------ Collected material ------

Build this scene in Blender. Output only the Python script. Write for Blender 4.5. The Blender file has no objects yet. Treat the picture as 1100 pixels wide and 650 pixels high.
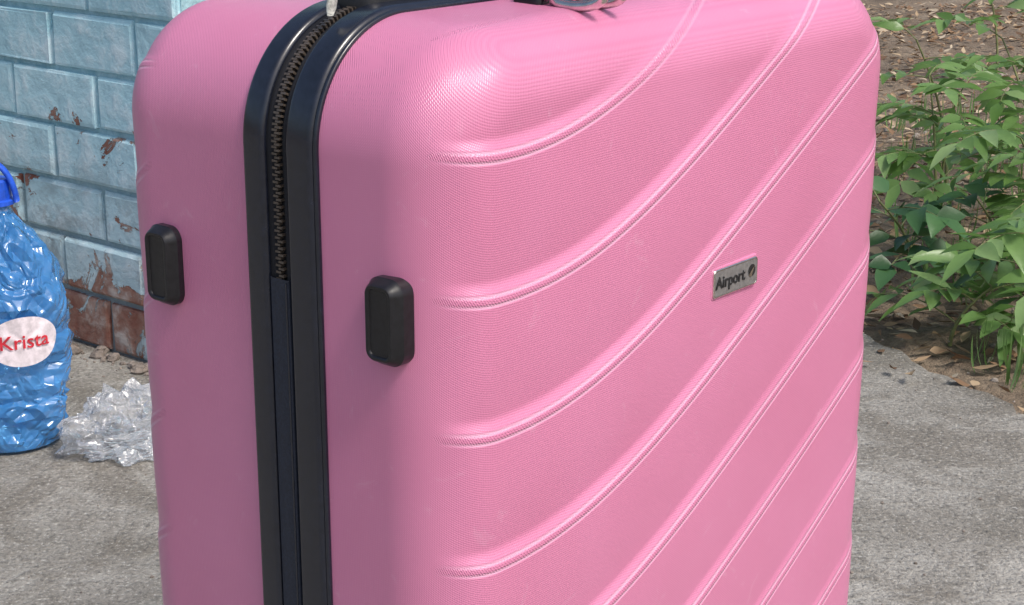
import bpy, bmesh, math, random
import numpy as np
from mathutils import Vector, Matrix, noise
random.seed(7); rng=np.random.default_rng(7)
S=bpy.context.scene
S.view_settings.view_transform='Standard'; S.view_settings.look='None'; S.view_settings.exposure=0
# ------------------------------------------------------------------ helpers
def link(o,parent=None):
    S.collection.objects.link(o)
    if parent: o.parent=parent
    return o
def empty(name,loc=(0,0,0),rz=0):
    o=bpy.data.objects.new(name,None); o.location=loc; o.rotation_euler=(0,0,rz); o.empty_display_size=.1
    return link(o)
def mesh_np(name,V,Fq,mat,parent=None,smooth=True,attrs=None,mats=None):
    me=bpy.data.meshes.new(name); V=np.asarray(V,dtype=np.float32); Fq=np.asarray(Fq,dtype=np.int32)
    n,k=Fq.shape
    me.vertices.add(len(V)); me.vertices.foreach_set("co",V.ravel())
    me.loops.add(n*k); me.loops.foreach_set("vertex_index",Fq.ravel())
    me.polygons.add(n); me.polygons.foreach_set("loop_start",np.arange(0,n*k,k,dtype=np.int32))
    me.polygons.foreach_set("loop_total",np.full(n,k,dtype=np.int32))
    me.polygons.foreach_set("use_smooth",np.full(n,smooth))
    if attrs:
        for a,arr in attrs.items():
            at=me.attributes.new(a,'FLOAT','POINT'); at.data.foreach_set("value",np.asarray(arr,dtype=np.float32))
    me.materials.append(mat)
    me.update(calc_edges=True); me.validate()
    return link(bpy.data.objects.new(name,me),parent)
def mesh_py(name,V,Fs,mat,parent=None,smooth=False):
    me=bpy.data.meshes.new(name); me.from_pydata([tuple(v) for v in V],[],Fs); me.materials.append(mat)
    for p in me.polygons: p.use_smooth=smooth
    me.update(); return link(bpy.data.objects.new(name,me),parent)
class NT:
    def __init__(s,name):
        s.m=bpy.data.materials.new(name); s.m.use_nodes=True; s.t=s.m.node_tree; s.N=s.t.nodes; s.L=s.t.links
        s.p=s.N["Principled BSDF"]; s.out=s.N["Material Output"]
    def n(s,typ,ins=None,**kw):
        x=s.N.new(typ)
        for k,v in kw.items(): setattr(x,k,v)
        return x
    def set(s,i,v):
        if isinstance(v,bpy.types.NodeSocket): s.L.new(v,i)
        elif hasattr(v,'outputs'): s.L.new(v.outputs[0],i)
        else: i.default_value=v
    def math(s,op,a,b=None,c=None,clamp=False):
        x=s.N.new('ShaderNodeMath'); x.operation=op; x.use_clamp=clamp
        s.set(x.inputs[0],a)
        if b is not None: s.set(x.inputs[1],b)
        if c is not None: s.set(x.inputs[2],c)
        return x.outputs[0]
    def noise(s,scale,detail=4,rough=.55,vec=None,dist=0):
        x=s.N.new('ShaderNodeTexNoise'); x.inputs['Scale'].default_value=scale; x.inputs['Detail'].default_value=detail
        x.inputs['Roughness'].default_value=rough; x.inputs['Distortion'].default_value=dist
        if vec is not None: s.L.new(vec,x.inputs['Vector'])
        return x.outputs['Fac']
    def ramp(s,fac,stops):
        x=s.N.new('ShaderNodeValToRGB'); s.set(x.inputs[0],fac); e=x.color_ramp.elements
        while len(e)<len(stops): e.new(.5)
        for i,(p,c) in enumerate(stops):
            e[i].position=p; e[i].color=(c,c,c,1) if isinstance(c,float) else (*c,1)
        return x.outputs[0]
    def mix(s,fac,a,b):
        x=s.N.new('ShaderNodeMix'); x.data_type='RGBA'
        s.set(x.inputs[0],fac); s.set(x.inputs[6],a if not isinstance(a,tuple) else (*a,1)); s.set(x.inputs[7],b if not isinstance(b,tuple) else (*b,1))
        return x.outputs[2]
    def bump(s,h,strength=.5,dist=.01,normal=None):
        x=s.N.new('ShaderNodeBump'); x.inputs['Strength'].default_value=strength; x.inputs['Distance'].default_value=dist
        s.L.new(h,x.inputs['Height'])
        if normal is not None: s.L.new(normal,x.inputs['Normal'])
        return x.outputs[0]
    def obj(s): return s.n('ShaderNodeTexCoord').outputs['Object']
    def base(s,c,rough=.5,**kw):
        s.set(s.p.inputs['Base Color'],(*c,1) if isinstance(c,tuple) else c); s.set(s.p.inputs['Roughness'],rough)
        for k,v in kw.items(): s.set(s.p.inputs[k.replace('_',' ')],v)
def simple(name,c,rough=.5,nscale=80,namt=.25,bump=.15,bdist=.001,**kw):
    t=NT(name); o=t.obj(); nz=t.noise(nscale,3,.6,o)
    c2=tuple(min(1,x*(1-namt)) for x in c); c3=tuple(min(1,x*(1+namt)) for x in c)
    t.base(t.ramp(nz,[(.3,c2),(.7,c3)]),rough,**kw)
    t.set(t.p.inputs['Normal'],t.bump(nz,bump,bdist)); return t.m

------

#### [What you need to do]
Pictures are excluded; copy all other data exactly as shown.

#### [The answer]
Build this scene in Blender. Output only the Python script. Write for Blender 4.5. The Blender file has no objects yet. Treat the picture as 1100 pixels wide and 650 pixels high.
import bpy, bmesh, math, random
import numpy as np
from mathutils import Vector, Matrix, noise
random.seed(7); rng=np.random.default_rng(7)
S=bpy.context.scene
S.view_settings.view_transform='Standard'; S.view_settings.look='None'; S.view_settings.exposure=0
# ------------------------------------------------------------------ helpers
def link(o,parent=None):
    S.collection.objects.link(o)
    if parent: o.parent=parent
    return o
def empty(name,loc=(0,0,0),rz=0):
    o=bpy.data.objects.new(name,None); o.location=loc; o.rotation_euler=(0,0,rz); o.empty_display_size=.1
    return link(o)
def mesh_np(name,V,Fq,mat,parent=None,smooth=True,attrs=None,mats=None):
    me=bpy.data.meshes.new(name); V=np.asarray(V,dtype=np.float32); Fq=np.asarray(Fq,dtype=np.int32)
    n,k=Fq.shape
    me.vertices.add(len(V)); me.vertices.foreach_set("co",V.ravel())
    me.loops.add(n*k); me.loops.foreach_set("vertex_index",Fq.ravel())
    me.polygons.add(n); me.polygons.foreach_set("loop_start",np.arange(0,n*k,k,dtype=np.int32))
    me.polygons.foreach_set("loop_total",np.full(n,k,dtype=np.int32))
    me.polygons.foreach_set("use_smooth",np.full(n,smooth))
    if attrs:
        for a,arr in attrs.items():
            at=me.attributes.new(a,'FLOAT','POINT'); at.data.foreach_set("value",np.asarray(arr,dtype=np.float32))
    me.materials.append(mat)
    me.update(calc_edges=True); me.validate()
    return link(bpy.data.objects.new(name,me),parent)
def mesh_py(name,V,Fs,mat,parent=None,smooth=False):
    me=bpy.data.meshes.new(name); me.from_pydata([tuple(v) for v in V],[],Fs); me.materials.append(mat)
    for p in me.polygons: p.use_smooth=smooth
    me.update(); return link(bpy.data.objects.new(name,me),parent)
class NT:
    def __init__(s,name):
        s.m=bpy.data.materials.new(name); s.m.use_nodes=True; s.t=s.m.node_tree; s.N=s.t.nodes; s.L=s.t.links
        s.p=s.N["Principled BSDF"]; s.out=s.N["Material Output"]
    def n(s,typ,ins=None,**kw):
        x=s.N.new(typ)
        for k,v in kw.items(): setattr(x,k,v)
        return x
    def set(s,i,v):
        if isinstance(v,bpy.types.NodeSocket): s.L.new(v,i)
        elif hasattr(v,'outputs'): s.L.new(v.outputs[0],i)
        else: i.default_value=v
    def math(s,op,a,b=None,c=None,clamp=False):
        x=s.N.new('ShaderNodeMath'); x.operation=op; x.use_clamp=clamp
        s.set(x.inputs[0],a)
        if b is not None: s.set(x.inputs[1],b)
        if c is not None: s.set(x.inputs[2],c)
        return x.outputs[0]
    def noise(s,scale,detail=4,rough=.55,vec=None,dist=0):
        x=s.N.new('ShaderNodeTexNoise'); x.inputs['Scale'].default_value=scale; x.inputs['Detail'].default_value=detail
        x.inputs['Roughness'].default_value=rough; x.inputs['Distortion'].default_value=dist
        if vec is not None: s.L.new(vec,x.inputs['Vector'])
        return x.outputs['Fac']
    def ramp(s,fac,stops):
        x=s.N.new('ShaderNodeValToRGB'); s.set(x.inputs[0],fac); e=x.color_ramp.elements
        while len(e)<len(stops): e.new(.5)
        for i,(p,c) in enumerate(stops):
            e[i].position=p; e[i].color=(c,c,c,1) if isinstance(c,float) else (*c,1)
        return x.outputs[0]
    def mix(s,fac,a,b):
        x=s.N.new('ShaderNodeMix'); x.data_type='RGBA'
        s.set(x.inputs[0],fac); s.set(x.inputs[6],a if not isinstance(a,tuple) else (*a,1)); s.set(x.inputs[7],b if not isinstance(b,tuple) else (*b,1))
        return x.outputs[2]
    def bump(s,h,strength=.5,dist=.01,normal=None):
        x=s.N.new('ShaderNodeBump'); x.inputs['Strength'].default_value=strength; x.inputs['Distance'].default_value=dist
        s.L.new(h,x.inputs['Height'])
        if normal is not None: s.L.new(normal,x.inputs['Normal'])
        return x.outputs[0]
    def obj(s): return s.n('ShaderNodeTexCoord').outputs['Object']
    def base(s,c,rough=.5,**kw):
        s.set(s.p.inputs['Base Color'],(*c,1) if isinstance(c,tuple) else c); s.set(s.p.inputs['Roughness'],rough)
        for k,v in kw.items(): s.set(s.p.inputs[k.replace('_',' ')],v)
def simple(name,c,rough=.5,nscale=80,namt=.25,bump=.15,bdist=.001,**kw):
    t=NT(name); o=t.obj(); nz=t.noise(nscale,3,.6,o)
    c2=tuple(min(1,x*(1-namt)) for x in c); c3=tuple(min(1,x*(1+namt)) for x in c)
    t.base(t.ramp(nz,[(.3,c2),(.7,c3)]),rough,**kw)
    t.set(t.p.inputs['Normal'],t.bump(nz,bump,bdist)); return t.m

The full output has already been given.